Adapun berbagai masalah tersebut seperti perubahan iklim, hama dan penyakit pada kakao, modal bagi para petani, kredit usaha rakyat (KUR) yang terhenti akibat perbankan masih meminta agunan, kurangnya kejelasan dalam kepemilikan lahan, serta kurangnya infrastruktur untuk pelaksanaan pembayaran digital, transparansi, system traceability, dan biaya angkutan yang terjangkau bagi para pelaku usaha.
Hal ini masih menjadi tantangan besar yang harus dipikirkan sebelum Olam memutuskan untuk berinvestasi di Papua dan Papua Barat.
Meski demikian, tak dapat dipungkiri investasi hijau di tanah Papua dan Papua Barat dapat memiliki potensi yang menggiurkan bagi para pengusaha cokelat. Terlebih, Vijay mengakui kualitas kakao dari Papua sangatlah bagus. Namun, memang jumlah produksinya masih jauh dari kata cukup.
Senada dengan Vijay, Commissioner PT Bumitangerang Mesindotama (BT Cocoa) Piter Jasman juga menekankan bahwa petani Indonesia harus meningkatkan produksi kakao di dalam negeri untuk meminimalkan impor. Hal ini dapat menjadi peluang yang bagus, apalagi permintaan di kawasan Asia Pasifik selalu mengalami peningkatan.
"Di petani itu rata-rata produksi 400kg per-hektare (ha) per tahun, kalau dengan teknologi yang benar, produksi itu bisa mencapai 2 ton per-ha per tahun. Jadi kami lebih fokus dengan ditingkatkan dulu produksinya, supaya income untuk petani meningkat," kata Piter.

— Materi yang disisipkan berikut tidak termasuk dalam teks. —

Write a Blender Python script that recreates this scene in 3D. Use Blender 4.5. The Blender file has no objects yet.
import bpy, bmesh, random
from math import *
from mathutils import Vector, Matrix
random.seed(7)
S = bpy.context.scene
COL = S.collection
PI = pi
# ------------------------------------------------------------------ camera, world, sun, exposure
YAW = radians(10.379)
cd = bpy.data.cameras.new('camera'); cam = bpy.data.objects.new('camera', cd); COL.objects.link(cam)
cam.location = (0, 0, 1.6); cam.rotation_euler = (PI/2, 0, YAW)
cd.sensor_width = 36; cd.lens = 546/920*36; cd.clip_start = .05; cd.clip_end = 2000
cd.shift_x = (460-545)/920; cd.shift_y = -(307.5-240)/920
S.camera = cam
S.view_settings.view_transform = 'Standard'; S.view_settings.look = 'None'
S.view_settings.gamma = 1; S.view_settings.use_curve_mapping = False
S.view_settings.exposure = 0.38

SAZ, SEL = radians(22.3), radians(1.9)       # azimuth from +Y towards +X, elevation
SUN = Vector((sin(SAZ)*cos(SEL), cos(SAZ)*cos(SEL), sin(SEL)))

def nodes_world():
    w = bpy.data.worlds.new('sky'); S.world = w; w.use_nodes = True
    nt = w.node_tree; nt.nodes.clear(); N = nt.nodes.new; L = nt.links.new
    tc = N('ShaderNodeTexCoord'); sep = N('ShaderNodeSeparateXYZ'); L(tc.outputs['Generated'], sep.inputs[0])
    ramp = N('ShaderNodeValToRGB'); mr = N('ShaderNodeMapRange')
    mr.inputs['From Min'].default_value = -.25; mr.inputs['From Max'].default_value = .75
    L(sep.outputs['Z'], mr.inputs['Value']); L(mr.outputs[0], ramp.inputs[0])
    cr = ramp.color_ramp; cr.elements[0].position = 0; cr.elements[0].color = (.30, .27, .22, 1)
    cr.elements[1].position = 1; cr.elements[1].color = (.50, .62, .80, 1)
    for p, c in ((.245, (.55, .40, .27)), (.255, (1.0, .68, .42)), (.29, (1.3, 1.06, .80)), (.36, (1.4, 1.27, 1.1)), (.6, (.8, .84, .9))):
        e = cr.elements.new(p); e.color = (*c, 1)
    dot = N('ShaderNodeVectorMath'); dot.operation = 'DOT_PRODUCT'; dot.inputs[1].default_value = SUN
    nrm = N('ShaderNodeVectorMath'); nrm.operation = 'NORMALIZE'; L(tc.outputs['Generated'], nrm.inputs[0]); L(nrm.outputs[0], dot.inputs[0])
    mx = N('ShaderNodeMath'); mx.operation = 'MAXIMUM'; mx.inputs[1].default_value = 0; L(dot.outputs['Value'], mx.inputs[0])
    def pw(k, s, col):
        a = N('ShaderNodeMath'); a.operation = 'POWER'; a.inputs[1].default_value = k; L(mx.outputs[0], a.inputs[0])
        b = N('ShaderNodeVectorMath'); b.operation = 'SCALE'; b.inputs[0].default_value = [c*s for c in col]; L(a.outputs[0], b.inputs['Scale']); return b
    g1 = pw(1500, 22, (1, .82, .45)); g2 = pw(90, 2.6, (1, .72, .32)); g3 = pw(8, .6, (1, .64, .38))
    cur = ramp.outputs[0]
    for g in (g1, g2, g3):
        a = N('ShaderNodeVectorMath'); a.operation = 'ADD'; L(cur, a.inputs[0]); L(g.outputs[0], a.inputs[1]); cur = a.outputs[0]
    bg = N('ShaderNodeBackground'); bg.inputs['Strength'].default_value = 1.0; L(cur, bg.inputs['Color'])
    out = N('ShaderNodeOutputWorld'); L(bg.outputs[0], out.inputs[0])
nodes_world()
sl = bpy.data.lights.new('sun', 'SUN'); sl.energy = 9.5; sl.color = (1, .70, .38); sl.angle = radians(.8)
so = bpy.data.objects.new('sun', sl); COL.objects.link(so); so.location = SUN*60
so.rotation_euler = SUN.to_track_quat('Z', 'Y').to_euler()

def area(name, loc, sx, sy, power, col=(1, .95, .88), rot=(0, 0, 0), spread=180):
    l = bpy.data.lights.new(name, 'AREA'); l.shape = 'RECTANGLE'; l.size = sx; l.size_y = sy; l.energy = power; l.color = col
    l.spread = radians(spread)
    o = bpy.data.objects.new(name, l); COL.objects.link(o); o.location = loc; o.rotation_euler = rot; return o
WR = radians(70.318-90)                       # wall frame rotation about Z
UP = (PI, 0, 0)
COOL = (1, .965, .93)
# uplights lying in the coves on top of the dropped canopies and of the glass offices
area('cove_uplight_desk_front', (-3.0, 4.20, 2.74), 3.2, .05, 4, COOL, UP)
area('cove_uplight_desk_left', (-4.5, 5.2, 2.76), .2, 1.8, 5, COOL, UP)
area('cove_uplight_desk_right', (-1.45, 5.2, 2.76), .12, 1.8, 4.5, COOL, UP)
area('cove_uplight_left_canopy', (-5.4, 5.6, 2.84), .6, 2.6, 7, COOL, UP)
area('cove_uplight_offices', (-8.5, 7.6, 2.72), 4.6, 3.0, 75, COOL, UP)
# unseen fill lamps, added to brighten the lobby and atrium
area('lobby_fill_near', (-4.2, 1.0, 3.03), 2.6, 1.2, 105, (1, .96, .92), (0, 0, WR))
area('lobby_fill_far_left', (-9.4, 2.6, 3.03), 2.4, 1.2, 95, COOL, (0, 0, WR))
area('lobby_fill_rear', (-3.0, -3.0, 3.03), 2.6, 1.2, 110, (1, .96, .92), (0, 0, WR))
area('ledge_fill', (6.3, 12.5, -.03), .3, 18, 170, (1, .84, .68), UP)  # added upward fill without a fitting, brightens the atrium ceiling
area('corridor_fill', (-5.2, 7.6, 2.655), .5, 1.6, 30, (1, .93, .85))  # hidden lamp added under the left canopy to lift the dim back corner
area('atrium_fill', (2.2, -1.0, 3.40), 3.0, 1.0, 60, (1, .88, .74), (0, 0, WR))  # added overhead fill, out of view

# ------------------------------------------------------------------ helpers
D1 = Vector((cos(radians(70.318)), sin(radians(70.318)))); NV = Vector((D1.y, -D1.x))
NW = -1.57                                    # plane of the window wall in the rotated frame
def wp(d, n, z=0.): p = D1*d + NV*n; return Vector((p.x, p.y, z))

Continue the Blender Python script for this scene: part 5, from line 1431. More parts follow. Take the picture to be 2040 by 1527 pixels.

Peningkatan produksi ini dilakukan agar Indonesia dapat mengurangi impor kakao dari luar negeri. Seperti diketahui, setiap tahun Indonesia masih mengimpor sekitar 250 ribu ton biji cokelat dari luar negeri. Kata Piter, bila dihitung, nominalnya kurang lebih mencapai US$600 dolar untuk impor bahan baku demi keperluan dalam negeri.
Apabila produksi petani dalam negeri dapat ditingkatkan, maka peluang untuk meningkatkan ekspor ke wilayah Asia Pasifik dapat terbuka lebar. Inilah yang dilihat oleh para pengusaha sebagai kesempatan bagus dalam investasi hijau.
Baca Juga: Pemerintah libatkan tiga perusahaan asing jadi konsultan pembangunan ibu kota baru
"Jika Papua ada 30% lahan yang bisa dikembangkan produk pertaniannya, maka kami setuju jangan lagi sawit. Kita harus kembangkan kakao yang jelas sudah ada permintaan, itu kita harus dukung. Nah ini perlu didorong, karena ini menghasilkan devisa bagi negara," tutup Piter.
Tak hanya itu, peningkatan produksi dalam negeri juga secara tidak langsung dapat membantu kehidupan dari 95% petani perorangan. Di mana mereka akan terbantu dari segi lapangan pekerjaan. Berbagai keunggulan inilah yang dimiliki Indonesia dan perlu didorong oleh berbagai pihak untuk hasil yang lebih baik di masa mendatang.